Print the data exactly, leaving nothing out.

* begin Recorded information *

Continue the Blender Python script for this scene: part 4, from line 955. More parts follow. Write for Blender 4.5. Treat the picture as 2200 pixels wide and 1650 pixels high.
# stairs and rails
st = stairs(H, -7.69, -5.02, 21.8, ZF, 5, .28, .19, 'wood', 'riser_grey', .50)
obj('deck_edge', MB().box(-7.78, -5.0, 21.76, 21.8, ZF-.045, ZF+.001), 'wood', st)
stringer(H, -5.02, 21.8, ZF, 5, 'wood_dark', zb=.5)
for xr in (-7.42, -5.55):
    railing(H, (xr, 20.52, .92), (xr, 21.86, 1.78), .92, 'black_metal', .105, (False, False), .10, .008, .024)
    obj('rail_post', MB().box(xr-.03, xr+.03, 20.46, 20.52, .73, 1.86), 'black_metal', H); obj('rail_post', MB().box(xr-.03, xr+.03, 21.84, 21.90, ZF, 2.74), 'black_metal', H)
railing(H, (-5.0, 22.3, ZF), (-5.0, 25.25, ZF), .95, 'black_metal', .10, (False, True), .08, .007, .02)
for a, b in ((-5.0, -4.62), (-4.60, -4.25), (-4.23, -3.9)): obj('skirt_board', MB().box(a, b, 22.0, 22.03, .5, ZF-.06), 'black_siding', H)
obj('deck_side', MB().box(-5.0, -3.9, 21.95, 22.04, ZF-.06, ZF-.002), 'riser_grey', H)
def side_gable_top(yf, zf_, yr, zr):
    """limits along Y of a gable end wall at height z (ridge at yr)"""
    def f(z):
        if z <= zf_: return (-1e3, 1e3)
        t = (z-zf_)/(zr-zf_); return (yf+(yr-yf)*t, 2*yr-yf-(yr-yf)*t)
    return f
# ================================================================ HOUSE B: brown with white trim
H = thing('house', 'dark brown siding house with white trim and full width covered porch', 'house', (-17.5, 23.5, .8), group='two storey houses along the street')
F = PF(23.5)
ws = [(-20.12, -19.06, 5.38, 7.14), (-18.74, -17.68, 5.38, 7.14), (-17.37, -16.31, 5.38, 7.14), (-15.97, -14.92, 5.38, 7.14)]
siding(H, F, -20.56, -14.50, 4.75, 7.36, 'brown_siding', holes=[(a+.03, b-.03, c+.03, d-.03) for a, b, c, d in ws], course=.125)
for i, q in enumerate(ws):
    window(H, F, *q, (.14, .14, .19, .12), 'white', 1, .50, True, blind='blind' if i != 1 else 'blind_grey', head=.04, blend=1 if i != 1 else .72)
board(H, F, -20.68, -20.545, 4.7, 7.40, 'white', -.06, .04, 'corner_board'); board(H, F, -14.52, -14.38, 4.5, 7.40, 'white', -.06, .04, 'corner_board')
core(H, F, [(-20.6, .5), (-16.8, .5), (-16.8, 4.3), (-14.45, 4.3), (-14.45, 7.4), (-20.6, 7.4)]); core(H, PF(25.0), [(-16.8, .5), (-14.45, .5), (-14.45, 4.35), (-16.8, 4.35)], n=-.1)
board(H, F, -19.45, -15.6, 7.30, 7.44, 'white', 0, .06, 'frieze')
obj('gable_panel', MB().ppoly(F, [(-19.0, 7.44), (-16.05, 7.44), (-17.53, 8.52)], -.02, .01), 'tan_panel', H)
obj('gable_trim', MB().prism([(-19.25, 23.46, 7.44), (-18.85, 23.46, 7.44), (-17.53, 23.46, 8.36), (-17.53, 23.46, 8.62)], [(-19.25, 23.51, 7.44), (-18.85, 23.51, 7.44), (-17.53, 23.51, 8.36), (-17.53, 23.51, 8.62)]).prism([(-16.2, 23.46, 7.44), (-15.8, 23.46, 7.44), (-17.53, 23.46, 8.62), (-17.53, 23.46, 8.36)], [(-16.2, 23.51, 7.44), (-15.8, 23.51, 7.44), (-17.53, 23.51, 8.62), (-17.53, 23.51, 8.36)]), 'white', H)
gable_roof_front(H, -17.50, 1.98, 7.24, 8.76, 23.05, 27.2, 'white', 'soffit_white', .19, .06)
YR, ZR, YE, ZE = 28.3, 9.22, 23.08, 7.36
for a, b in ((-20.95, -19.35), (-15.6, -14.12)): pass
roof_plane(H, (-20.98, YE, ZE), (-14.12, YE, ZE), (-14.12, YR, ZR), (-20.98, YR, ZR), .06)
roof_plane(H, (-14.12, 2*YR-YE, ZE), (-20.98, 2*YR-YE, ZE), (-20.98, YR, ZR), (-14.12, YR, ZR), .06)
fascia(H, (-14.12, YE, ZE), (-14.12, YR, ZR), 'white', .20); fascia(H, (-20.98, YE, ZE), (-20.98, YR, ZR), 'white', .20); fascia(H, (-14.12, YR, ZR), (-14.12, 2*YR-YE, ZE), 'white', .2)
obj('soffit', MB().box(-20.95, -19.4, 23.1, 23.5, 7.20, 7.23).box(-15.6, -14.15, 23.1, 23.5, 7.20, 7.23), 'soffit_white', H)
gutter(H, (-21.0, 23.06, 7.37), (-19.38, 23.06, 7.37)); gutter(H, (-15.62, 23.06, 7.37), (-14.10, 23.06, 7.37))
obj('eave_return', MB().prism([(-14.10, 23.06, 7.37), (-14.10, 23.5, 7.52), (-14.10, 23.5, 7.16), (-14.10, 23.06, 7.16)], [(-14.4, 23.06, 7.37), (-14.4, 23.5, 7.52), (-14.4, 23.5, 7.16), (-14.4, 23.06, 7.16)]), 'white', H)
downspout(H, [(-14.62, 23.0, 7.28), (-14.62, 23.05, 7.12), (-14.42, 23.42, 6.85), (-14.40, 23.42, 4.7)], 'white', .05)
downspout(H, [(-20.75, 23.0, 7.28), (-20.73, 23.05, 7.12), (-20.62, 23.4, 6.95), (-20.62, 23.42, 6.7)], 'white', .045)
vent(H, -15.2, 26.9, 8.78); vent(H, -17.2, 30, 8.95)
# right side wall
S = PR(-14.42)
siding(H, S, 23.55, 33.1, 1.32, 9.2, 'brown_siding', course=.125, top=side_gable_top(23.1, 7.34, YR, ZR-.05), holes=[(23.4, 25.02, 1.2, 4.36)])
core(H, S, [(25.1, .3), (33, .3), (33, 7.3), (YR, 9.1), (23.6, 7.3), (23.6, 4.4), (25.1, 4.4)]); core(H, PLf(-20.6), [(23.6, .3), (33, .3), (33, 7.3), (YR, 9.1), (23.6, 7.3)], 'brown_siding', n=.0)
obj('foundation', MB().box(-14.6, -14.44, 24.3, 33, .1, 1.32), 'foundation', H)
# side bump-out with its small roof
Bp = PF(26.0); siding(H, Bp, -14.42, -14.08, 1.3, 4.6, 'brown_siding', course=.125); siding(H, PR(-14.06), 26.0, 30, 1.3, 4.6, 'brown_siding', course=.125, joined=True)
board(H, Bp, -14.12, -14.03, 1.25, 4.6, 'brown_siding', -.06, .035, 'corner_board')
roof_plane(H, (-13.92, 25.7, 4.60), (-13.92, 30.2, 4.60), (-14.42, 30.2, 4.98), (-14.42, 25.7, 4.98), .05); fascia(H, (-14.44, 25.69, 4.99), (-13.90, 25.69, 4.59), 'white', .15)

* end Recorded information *

Task output
Continue the Blender Python script for this scene: part 4, from line 955. More parts follow. Write for Blender 4.5. Treat the picture as 2200 pixels wide and 1650 pixels high.
# stairs and rails
st = stairs(H, -7.69, -5.02, 21.8, ZF, 5, .28, .19, 'wood', 'riser_grey', .50)
obj('deck_edge', MB().box(-7.78, -5.0, 21.76, 21.8, ZF-.045, ZF+.001), 'wood', st)
stringer(H, -5.02, 21.8, ZF, 5, 'wood_dark', zb=.5)
for xr in (-7.42, -5.55):
    railing(H, (xr, 20.52, .92), (xr, 21.86, 1.78), .92, 'black_metal', .105, (False, False), .10, .008, .024)
    obj('rail_post', MB().box(xr-.03, xr+.03, 20.46, 20.52, .73, 1.86), 'black_metal', H); obj('rail_post', MB().box(xr-.03, xr+.03, 21.84, 21.90, ZF, 2.74), 'black_metal', H)
railing(H, (-5.0, 22.3, ZF), (-5.0, 25.25, ZF), .95, 'black_metal', .10, (False, True), .08, .007, .02)
for a, b in ((-5.0, -4.62), (-4.60, -4.25), (-4.23, -3.9)): obj('skirt_board', MB().box(a, b, 22.0, 22.03, .5, ZF-.06), 'black_siding', H)
obj('deck_side', MB().box(-5.0, -3.9, 21.95, 22.04, ZF-.06, ZF-.002), 'riser_grey', H)
def side_gable_top(yf, zf_, yr, zr):
    """limits along Y of a gable end wall at height z (ridge at yr)"""
    def f(z):
        if z <= zf_: return (-1e3, 1e3)
        t = (z-zf_)/(zr-zf_); return (yf+(yr-yf)*t, 2*yr-yf-(yr-yf)*t)
    return f
# ================================================================ HOUSE B: brown with white trim
H = thing('house', 'dark brown siding house with white trim and full width covered porch', 'house', (-17.5, 23.5, .8), group='two storey houses along the street')
F = PF(23.5)
ws = [(-20.12, -19.06, 5.38, 7.14), (-18.74, -17.68, 5.38, 7.14), (-17.37, -16.31, 5.38, 7.14), (-15.97, -14.92, 5.38, 7.14)]
siding(H, F, -20.56, -14.50, 4.75, 7.36, 'brown_siding', holes=[(a+.03, b-.03, c+.03, d-.03) for a, b, c, d in ws], course=.125)
for i, q in enumerate(ws):
    window(H, F, *q, (.14, .14, .19, .12), 'white', 1, .50, True, blind='blind' if i != 1 else 'blind_grey', head=.04, blend=1 if i != 1 else .72)
board(H, F, -20.68, -20.545, 4.7, 7.40, 'white', -.06, .04, 'corner_board'); board(H, F, -14.52, -14.38, 4.5, 7.40, 'white', -.06, .04, 'corner_board')
core(H, F, [(-20.6, .5), (-16.8, .5), (-16.8, 4.3), (-14.45, 4.3), (-14.45, 7.4), (-20.6, 7.4)]); core(H, PF(25.0), [(-16.8, .5), (-14.45, .5), (-14.45, 4.35), (-16.8, 4.35)], n=-.1)
board(H, F, -19.45, -15.6, 7.30, 7.44, 'white', 0, .06, 'frieze')
obj('gable_panel', MB().ppoly(F, [(-19.0, 7.44), (-16.05, 7.44), (-17.53, 8.52)], -.02, .01), 'tan_panel', H)
obj('gable_trim', MB().prism([(-19.25, 23.46, 7.44), (-18.85, 23.46, 7.44), (-17.53, 23.46, 8.36), (-17.53, 23.46, 8.62)], [(-19.25, 23.51, 7.44), (-18.85, 23.51, 7.44), (-17.53, 23.51, 8.36), (-17.53, 23.51, 8.62)]).prism([(-16.2, 23.46, 7.44), (-15.8, 23.46, 7.44), (-17.53, 23.46, 8.62), (-17.53, 23.46, 8.36)], [(-16.2, 23.51, 7.44), (-15.8, 23.51, 7.44), (-17.53, 23.51, 8.62), (-17.53, 23.51, 8.36)]), 'white', H)
gable_roof_front(H, -17.50, 1.98, 7.24, 8.76, 23.05, 27.2, 'white', 'soffit_white', .19, .06)
YR, ZR, YE, ZE = 28.3, 9.22, 23.08, 7.36
for a, b in ((-20.95, -19.35), (-15.6, -14.12)): pass
roof_plane(H, (-20.98, YE, ZE), (-14.12, YE, ZE), (-14.12, YR, ZR), (-20.98, YR, ZR), .06)
roof_plane(H, (-14.12, 2*YR-YE, ZE), (-20.98, 2*YR-YE, ZE), (-20.98, YR, ZR), (-14.12, YR, ZR), .06)
fascia(H, (-14.12, YE, ZE), (-14.12, YR, ZR), 'white', .20); fascia(H, (-20.98, YE, ZE), (-20.98, YR, ZR), 'white', .20); fascia(H, (-14.12, YR, ZR), (-14.12, 2*YR-YE, ZE), 'white', .2)
obj('soffit', MB().box(-20.95, -19.4, 23.1, 23.5, 7.20, 7.23).box(-15.6, -14.15, 23.1, 23.5, 7.20, 7.23), 'soffit_white', H)
gutter(H, (-21.0, 23.06, 7.37), (-19.38, 23.06, 7.37)); gutter(H, (-15.62, 23.06, 7.37), (-14.10, 23.06, 7.37))
obj('eave_return', MB().prism([(-14.10, 23.06, 7.37), (-14.10, 23.5, 7.52), (-14.10, 23.5, 7.16), (-14.10, 23.06, 7.16)], [(-14.4, 23.06, 7.37), (-14.4, 23.5, 7.52), (-14.4, 23.5, 7.16), (-14.4, 23.06, 7.16)]), 'white', H)
downspout(H, [(-14.62, 23.0, 7.28), (-14.62, 23.05, 7.12), (-14.42, 23.42, 6.85), (-14.40, 23.42, 4.7)], 'white', .05)
downspout(H, [(-20.75, 23.0, 7.28), (-20.73, 23.05, 7.12), (-20.62, 23.4, 6.95), (-20.62, 23.42, 6.7)], 'white', .045)
vent(H, -15.2, 26.9, 8.78); vent(H, -17.2, 30, 8.95)
# right side wall
S = PR(-14.42)
siding(H, S, 23.55, 33.1, 1.32, 9.2, 'brown_siding', course=.125, top=side_gable_top(23.1, 7.34, YR, ZR-.05), holes=[(23.4, 25.02, 1.2, 4.36)])
core(H, S, [(25.1, .3), (33, .3), (33, 7.3), (YR, 9.1), (23.6, 7.3), (23.6, 4.4), (25.1, 4.4)]); core(H, PLf(-20.6), [(23.6, .3), (33, .3), (33, 7.3), (YR, 9.1), (23.6, 7.3)], 'brown_siding', n=.0)
obj('foundation', MB().box(-14.6, -14.44, 24.3, 33, .1, 1.32), 'foundation', H)
# side bump-out with its small roof
Bp = PF(26.0); siding(H, Bp, -14.42, -14.08, 1.3, 4.6, 'brown_siding', course=.125); siding(H, PR(-14.06), 26.0, 30, 1.3, 4.6, 'brown_siding', course=.125, joined=True)
board(H, Bp, -14.12, -14.03, 1.25, 4.6, 'brown_siding', -.06, .035, 'corner_board')
roof_plane(H, (-13.92, 25.7, 4.60), (-13.92, 30.2, 4.60), (-14.42, 30.2, 4.98), (-14.42, 25.7, 4.98), .05); fascia(H, (-14.44, 25.69, 4.99), (-13.90, 25.69, 4.59), 'white', .15)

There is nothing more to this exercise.